I knew that one day we were meant to be going rock climbing and abseiling at High Rocks but it was raining and instead we went to watch Top Gun in the cinema at Brighton. We were full of that film for the rest of the week.

Twisted
Twisted

A memory that came back to me after looking around one of the billets this past weekend was that we had a music box near the door where the power was and we played the Top gun soundtrack a lot along with “In The Army Now” by Status Quo and also “The Final Countdown” by Europe. I loved these songs at the time and I loved the feeling of belonging and having a good time together. I can still remember my team from that Crowborough camp; Nick Filler was I/C, Charles Randall, Vanessa Payne, Gummy and me.

Gorgeous Colours
Gorgeous Colours

This recent visit and my first time back to Crowborough comes thirty two years later. I’m back at this place with a bunch of new recruits who are learning the skills to be good leaders and enjoying that feeling of being part of something larger than themselves. I hope they enjoy it and get as much from it as I did.

Sad Old Bird
Sad Old Bird

I’m not always sure that I appreciated every moment while I was a cadet but i do look back with such fondness. So much so that I’ll be heading back to my old squadron for a meal next year to celebrate thirty five years since 309 was given squadron status.

Drill Finals

I volunteered to help out at the RAFAC National Drill Finals. These are based at RAF Honington in Suffolk, not far from Thetford. I took on the role of competition announcer, my dulcet, cold affected voice echoed around the Jimmy James Hangar parade square on and off over the course of the day.

Jimmy James Hangar, RAF Honington
Jimmy James Hangar, RAF Honington

RAF Honington is home to the training of the RAF Regiment. If you don’t know what the Regiment do then they are a bit like the Infantry of the Army but in Blue. They provide Force Protection to RAF bases and personnel. In terms of a rather old but funny television show they are “double-hard bastards”.

The hanger is named after Bertram “Jimmy” James who was a member of the regiment and also one of the greatest POW escapees during the second world war.

I had a good day and it’ll be nice to go again and help out. I quite like being the only-CCF chap on these events. It gives an instant shock factor. We don’t normally do these things.

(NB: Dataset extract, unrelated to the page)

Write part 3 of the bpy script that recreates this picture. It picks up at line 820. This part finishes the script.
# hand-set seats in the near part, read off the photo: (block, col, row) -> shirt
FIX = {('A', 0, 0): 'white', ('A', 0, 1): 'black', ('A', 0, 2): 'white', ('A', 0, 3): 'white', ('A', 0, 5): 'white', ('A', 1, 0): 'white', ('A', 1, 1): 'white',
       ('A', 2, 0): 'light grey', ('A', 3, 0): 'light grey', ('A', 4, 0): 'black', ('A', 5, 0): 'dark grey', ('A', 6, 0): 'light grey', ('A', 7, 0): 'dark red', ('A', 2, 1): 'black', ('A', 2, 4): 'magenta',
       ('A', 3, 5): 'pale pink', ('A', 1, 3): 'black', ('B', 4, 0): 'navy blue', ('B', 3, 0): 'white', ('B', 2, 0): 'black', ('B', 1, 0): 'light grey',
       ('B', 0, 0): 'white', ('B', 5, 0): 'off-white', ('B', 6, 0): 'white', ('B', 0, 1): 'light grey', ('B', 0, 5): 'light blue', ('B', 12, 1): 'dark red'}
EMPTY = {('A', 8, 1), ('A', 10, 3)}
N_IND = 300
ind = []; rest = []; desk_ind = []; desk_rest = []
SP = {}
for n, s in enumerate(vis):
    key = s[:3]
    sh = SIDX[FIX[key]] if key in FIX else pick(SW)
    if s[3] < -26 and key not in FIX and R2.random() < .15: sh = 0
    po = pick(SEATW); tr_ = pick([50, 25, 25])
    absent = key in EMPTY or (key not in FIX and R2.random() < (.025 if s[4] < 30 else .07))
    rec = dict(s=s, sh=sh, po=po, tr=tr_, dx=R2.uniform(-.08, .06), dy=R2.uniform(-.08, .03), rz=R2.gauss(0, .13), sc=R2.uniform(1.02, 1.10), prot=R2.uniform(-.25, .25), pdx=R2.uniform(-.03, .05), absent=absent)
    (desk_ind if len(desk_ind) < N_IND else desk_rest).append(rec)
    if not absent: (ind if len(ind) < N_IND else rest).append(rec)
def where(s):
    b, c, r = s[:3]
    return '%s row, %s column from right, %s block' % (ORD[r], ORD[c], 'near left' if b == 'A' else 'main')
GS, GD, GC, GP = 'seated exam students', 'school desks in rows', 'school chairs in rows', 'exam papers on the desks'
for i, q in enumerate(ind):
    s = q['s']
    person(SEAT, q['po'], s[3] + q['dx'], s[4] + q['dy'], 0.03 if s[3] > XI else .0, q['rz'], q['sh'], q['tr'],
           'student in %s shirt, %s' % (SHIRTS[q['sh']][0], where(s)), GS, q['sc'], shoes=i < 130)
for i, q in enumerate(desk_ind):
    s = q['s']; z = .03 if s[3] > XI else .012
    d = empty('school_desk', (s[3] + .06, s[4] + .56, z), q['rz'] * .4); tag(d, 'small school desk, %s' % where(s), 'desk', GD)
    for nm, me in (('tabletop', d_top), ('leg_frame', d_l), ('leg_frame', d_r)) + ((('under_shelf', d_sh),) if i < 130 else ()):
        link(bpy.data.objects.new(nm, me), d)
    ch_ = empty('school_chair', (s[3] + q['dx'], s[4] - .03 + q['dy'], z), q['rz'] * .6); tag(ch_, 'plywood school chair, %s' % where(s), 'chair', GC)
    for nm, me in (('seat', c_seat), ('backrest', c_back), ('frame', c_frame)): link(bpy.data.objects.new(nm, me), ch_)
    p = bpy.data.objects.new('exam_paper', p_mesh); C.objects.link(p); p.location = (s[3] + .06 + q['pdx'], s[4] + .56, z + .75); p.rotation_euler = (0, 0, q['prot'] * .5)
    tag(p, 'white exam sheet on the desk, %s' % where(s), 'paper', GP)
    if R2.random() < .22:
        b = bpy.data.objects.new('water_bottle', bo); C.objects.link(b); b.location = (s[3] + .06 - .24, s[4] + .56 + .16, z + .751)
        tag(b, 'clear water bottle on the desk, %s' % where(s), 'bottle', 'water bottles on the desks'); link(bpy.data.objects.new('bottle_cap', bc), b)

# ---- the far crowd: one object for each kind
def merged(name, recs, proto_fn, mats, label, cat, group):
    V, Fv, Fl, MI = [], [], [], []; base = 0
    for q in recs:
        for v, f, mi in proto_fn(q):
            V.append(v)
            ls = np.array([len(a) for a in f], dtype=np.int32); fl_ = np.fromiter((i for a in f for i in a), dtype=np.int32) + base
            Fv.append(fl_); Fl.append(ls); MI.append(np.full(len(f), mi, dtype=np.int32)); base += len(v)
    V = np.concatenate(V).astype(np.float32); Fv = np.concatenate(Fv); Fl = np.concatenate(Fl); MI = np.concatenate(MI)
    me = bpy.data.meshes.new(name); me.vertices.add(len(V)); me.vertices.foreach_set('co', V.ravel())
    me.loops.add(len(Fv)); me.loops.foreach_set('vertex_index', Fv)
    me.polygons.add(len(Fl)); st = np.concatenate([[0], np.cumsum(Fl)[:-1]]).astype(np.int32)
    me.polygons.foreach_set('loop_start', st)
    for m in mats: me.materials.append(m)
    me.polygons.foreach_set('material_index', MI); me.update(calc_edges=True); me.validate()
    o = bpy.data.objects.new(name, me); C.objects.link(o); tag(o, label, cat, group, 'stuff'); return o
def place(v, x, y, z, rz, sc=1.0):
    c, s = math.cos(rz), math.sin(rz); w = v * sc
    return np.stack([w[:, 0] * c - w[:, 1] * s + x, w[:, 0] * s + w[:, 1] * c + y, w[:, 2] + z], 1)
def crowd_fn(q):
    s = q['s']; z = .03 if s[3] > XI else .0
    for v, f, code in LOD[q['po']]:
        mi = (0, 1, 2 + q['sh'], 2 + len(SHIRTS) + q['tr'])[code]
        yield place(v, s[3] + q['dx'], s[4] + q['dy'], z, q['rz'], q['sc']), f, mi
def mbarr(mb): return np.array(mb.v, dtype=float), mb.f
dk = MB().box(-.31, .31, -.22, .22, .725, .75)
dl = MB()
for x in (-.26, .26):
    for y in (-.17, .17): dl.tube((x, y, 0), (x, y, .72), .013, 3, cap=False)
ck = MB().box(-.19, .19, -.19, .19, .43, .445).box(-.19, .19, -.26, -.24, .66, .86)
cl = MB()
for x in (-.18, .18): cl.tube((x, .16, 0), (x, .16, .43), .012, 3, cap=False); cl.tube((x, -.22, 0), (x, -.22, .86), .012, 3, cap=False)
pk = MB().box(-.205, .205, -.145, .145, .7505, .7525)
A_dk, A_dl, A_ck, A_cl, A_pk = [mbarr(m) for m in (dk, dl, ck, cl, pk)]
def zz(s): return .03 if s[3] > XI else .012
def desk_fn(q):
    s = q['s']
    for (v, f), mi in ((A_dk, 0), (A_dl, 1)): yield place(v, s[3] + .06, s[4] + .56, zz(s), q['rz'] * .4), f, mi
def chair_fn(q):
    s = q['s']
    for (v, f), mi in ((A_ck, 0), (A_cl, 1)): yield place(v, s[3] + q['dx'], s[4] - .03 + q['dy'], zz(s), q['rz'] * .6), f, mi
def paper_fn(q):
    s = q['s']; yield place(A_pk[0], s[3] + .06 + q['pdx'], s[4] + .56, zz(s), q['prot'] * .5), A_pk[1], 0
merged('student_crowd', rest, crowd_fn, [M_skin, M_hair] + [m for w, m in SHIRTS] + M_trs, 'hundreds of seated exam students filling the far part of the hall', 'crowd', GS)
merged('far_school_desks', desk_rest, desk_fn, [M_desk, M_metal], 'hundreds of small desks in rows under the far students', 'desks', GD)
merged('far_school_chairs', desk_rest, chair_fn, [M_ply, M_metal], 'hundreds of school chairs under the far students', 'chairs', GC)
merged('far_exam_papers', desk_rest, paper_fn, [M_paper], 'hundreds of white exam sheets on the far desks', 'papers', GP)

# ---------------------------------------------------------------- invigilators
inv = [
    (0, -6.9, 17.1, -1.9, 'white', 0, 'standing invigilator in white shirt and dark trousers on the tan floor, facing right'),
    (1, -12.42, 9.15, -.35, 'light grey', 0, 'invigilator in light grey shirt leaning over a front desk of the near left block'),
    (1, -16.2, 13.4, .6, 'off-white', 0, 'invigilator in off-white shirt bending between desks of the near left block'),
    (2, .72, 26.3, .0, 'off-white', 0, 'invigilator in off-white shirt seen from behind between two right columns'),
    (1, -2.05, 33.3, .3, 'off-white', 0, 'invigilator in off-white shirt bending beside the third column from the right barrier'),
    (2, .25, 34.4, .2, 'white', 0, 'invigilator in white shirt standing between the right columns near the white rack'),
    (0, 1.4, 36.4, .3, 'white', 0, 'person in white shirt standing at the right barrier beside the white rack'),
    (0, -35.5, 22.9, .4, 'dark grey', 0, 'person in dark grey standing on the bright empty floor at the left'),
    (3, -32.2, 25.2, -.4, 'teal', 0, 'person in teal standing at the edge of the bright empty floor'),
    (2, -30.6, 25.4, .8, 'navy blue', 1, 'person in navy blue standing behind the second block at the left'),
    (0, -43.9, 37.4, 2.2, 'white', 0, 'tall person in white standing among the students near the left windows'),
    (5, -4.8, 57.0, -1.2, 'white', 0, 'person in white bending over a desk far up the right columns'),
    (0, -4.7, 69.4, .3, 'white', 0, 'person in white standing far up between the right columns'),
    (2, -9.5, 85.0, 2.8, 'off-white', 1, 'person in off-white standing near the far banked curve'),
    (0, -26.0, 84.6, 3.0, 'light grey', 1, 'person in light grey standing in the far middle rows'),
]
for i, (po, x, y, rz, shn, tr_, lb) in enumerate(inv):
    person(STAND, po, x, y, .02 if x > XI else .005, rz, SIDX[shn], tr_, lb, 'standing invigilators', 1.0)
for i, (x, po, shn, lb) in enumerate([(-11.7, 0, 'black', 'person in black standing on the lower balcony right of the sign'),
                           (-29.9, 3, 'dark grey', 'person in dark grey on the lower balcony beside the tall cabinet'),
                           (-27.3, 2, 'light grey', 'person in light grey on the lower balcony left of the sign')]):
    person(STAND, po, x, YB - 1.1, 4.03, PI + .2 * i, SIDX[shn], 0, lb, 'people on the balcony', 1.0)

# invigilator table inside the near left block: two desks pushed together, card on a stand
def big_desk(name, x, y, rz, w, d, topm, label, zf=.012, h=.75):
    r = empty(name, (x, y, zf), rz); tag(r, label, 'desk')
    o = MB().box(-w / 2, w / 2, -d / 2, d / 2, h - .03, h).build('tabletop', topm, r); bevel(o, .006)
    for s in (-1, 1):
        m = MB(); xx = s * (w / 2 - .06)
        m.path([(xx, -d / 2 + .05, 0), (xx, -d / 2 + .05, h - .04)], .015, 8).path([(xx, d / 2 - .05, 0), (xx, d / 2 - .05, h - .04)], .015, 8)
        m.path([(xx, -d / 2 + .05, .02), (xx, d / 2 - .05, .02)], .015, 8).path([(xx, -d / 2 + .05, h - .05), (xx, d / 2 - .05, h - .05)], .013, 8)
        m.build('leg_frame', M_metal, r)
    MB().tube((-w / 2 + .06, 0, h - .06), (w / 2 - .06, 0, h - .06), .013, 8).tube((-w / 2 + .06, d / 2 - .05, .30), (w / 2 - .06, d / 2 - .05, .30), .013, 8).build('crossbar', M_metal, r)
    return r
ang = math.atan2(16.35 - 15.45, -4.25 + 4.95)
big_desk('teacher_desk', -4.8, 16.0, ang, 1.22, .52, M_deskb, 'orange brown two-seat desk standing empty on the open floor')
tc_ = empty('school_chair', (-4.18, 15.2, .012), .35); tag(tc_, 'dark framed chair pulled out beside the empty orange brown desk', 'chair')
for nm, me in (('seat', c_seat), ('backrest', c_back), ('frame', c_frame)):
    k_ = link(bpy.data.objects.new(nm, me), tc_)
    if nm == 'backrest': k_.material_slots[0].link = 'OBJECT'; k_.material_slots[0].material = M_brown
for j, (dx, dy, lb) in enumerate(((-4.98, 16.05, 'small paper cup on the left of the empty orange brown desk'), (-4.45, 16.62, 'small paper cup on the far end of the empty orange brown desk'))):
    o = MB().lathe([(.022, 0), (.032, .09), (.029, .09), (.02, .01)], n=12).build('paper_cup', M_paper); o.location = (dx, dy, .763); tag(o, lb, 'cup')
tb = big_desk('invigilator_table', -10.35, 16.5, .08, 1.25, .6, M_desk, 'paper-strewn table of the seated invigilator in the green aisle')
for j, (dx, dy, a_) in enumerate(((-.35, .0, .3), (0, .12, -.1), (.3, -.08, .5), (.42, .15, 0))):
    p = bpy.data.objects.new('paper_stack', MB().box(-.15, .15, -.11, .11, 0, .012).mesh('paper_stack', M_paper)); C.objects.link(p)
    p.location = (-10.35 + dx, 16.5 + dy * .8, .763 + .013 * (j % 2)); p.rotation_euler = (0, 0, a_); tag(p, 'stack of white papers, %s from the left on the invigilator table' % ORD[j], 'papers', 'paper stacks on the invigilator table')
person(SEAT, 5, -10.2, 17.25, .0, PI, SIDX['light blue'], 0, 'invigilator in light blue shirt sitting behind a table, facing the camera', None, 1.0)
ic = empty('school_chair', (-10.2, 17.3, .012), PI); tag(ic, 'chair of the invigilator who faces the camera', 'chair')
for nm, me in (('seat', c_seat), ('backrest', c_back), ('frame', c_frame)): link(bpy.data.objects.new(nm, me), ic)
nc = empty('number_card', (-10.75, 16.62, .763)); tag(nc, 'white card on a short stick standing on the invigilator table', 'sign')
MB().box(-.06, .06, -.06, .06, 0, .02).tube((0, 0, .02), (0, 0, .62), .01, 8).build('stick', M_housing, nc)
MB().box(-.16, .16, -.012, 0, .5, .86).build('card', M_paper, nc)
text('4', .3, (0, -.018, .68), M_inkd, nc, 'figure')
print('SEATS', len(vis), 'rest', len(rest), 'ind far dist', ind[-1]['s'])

Continuity Drill Competition
Continuity Drill Competition

The finals has three competitions:

  • Banner Party Drill
  • Continuity Drill
  • Foot Drill

All six regions were represented along with the CCF as its own (massive) region.

Am Port

I had a lovely time recently at the Armed Forces Chaplaincy Centre in Hampshire. This was a weekend course in the wonderful setting of Amport House.

Frosty Hampshire
Frosty Hampshire

The weekend was spent with like minded people learning about personal development, emotions, biases, listening, understanding and respecting each other.

Hedge Shield
Hedge Shield

I know that a chaplaincy centre doesn’t really fit my overall view of the world but in all honesty it’s just a nice calm place to be. I didn’t have the room directly next to the church organ this time and in all honesty I was slightly disappointed about that! I did manage to fit a run in on the Sunday morning and that was pleasing. It only worked because we moved the clocks back to symmetrical time.